EXERCISE DIRECTIONS
The listing below begins with the first line you should copy; stop after the line containing "scene.view_settings.exposure = 0", and drop every picture.

DATA SECTION
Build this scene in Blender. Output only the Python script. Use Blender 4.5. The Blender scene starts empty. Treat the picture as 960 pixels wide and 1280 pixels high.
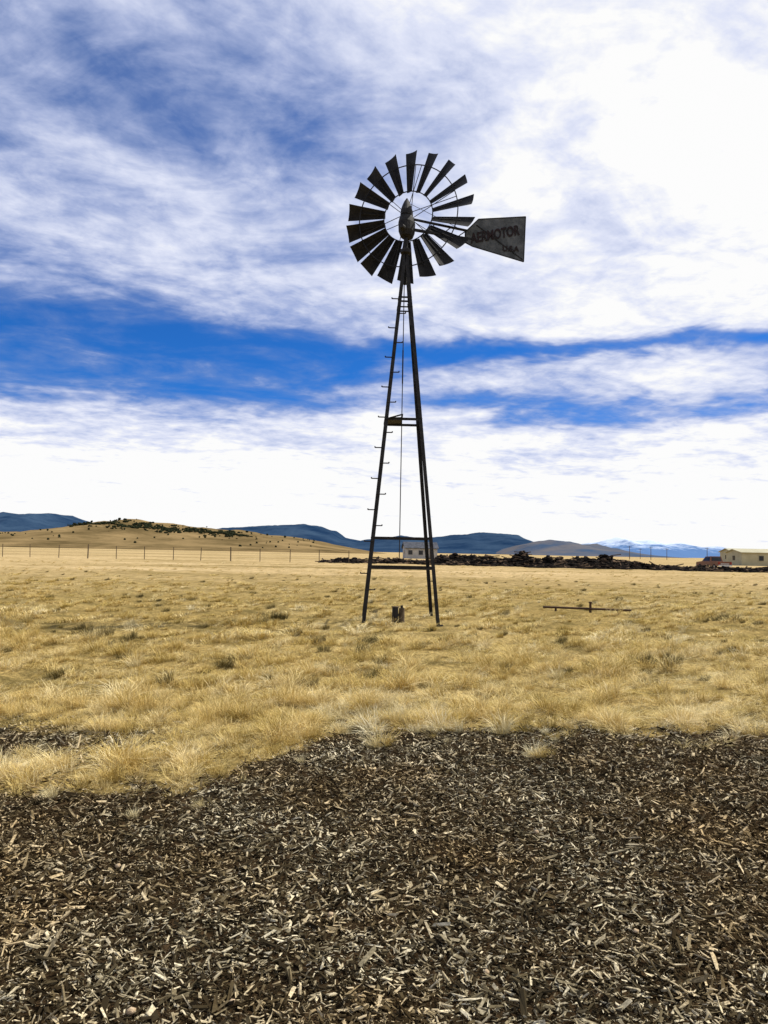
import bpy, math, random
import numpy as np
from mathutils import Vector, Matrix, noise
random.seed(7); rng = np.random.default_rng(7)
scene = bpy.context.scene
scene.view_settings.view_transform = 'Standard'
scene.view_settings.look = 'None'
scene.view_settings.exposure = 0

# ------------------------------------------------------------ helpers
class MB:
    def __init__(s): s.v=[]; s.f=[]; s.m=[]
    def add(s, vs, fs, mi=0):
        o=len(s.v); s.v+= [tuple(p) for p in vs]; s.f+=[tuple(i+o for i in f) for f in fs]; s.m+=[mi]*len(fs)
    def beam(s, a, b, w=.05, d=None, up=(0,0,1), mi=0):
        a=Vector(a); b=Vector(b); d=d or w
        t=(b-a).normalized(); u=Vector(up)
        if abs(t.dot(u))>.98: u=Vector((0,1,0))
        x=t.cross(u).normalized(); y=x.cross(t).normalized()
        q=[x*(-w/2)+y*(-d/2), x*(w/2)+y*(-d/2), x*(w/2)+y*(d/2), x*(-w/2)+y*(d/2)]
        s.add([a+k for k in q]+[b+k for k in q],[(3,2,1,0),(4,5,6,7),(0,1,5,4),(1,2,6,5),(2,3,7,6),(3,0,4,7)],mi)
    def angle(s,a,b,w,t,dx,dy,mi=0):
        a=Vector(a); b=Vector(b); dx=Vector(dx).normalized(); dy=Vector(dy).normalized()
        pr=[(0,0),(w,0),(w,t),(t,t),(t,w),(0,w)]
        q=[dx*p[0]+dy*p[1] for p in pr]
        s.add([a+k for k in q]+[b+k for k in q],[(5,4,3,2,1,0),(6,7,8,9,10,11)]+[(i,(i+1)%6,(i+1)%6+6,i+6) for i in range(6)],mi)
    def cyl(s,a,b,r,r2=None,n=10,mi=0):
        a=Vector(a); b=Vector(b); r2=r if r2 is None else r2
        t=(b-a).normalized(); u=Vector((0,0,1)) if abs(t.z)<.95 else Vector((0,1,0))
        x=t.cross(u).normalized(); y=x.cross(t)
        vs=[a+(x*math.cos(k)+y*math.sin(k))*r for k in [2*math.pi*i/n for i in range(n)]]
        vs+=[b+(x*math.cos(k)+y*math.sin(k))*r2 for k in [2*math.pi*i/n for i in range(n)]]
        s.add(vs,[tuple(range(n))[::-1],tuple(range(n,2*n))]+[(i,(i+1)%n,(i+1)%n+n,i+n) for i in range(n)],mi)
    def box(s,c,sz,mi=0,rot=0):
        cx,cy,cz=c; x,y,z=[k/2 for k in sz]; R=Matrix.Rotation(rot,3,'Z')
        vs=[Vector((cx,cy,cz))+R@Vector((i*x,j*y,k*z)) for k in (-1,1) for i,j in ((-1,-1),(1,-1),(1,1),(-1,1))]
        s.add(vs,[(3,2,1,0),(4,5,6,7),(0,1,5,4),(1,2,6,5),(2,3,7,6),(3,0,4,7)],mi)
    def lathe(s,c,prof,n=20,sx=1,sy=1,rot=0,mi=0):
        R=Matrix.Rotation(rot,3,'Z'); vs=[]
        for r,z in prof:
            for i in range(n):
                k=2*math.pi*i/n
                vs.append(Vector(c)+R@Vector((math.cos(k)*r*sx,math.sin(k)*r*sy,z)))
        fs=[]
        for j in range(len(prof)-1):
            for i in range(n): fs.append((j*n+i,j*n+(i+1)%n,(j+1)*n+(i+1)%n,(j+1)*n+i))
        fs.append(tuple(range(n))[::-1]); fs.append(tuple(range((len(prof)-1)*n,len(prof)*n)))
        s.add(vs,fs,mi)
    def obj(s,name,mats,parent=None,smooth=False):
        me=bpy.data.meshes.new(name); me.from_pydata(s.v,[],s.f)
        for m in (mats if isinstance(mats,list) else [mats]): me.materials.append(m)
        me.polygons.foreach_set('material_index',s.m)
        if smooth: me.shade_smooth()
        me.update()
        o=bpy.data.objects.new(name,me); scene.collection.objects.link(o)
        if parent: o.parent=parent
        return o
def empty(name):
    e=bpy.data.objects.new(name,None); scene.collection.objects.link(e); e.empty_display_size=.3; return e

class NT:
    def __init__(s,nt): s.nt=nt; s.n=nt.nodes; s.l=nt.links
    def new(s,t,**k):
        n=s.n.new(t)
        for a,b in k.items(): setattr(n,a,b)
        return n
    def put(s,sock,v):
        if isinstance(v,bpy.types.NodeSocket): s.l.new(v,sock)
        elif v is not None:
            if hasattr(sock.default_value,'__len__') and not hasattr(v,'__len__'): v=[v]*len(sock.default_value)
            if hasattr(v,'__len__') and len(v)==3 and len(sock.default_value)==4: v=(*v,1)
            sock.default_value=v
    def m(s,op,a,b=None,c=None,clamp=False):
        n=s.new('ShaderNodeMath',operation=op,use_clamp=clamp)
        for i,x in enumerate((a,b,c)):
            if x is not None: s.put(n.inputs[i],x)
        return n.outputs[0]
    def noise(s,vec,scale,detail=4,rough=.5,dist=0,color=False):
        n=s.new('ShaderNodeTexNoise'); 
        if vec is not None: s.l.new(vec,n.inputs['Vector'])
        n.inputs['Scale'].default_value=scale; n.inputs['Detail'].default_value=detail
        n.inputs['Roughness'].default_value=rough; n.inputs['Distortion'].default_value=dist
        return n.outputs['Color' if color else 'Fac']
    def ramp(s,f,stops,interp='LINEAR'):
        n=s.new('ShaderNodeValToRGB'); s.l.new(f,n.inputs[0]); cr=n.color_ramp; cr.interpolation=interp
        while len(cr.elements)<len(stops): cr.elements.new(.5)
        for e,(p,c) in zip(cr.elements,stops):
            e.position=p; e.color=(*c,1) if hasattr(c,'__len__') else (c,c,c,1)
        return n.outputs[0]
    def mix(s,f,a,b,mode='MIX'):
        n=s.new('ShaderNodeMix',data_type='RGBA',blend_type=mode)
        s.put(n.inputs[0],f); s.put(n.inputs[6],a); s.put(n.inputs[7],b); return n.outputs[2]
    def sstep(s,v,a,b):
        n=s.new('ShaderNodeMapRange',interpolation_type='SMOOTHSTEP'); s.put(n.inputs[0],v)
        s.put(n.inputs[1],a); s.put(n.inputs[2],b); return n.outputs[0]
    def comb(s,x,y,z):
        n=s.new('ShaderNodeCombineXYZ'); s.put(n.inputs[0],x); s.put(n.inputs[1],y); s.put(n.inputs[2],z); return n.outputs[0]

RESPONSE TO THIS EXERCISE
Build this scene in Blender. Output only the Python script. Use Blender 4.5. The Blender scene starts empty. Treat the picture as 960 pixels wide and 1280 pixels high.
import bpy, math, random
import numpy as np
from mathutils import Vector, Matrix, noise
random.seed(7); rng = np.random.default_rng(7)
scene = bpy.context.scene
scene.view_settings.view_transform = 'Standard'
scene.view_settings.look = 'None'
scene.view_settings.exposure = 0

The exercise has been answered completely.